Brey may well have coined the “get old, stay old” credo, and there’s a good reason for it. Even with some one-and-done talent coming through the program over the years, Notre Dame’s best chance at being a force on a national level will rely upon player development and starting juniors and seniors. Balancing scholarships and classes is huge, and Shrews has an old-school approach in this regard.
He’ll have 10 players on scholarship next season, three shy of the limit. Shrewsberry’s not concerned about the number because he doesn’t want the scholarships tied up for the future.
“Kids aren’t really leaving Notre Dame,” he said. “You can’t miss in recruiting. They’re yours for four years. I’m not a run-people-off guy. It’s my mistake if they’re not there. Kids are going to stay. They appreciate the academics and everything else. You’ve got to get the right ones.”
Swarbrick believes he got the right one. Shrewsberry was never a glitzy name, just the right fit. Look at his Indiana-bred mentors: Painter has been at Purdue for two decades and will likely retire there. The only job that got Stevens to leave Butler was the Boston Freaking Celtics. Shrewsberry is of that mold.

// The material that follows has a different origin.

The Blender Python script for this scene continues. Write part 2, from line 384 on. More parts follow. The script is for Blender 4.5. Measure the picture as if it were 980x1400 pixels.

This is where he wants to build out a long-lasting coaching legacy.
“I’m a defensive guy at heart,” Shrewsberry said. “Defense and toughness is what I’ll try to hang my hat on. Maybe I have spent so much time with Brad that I’ve morphed into a version of him. If you ever asked people who have worked with him, he’s a defensive guy but we figured out how to be good on offense through what’s really hard to guard, what’s really hard to stop. I’m not married to one style or one way of doing things. I’m going to do what works. Sometimes it will work on Wednesday but it won’t work on Saturday, so I’ll do something different on Saturday.”
Flexibility is paramount. Don’t be locked into one mode. He’ll bring that mantra to Notre Dame — a place that probably needs it.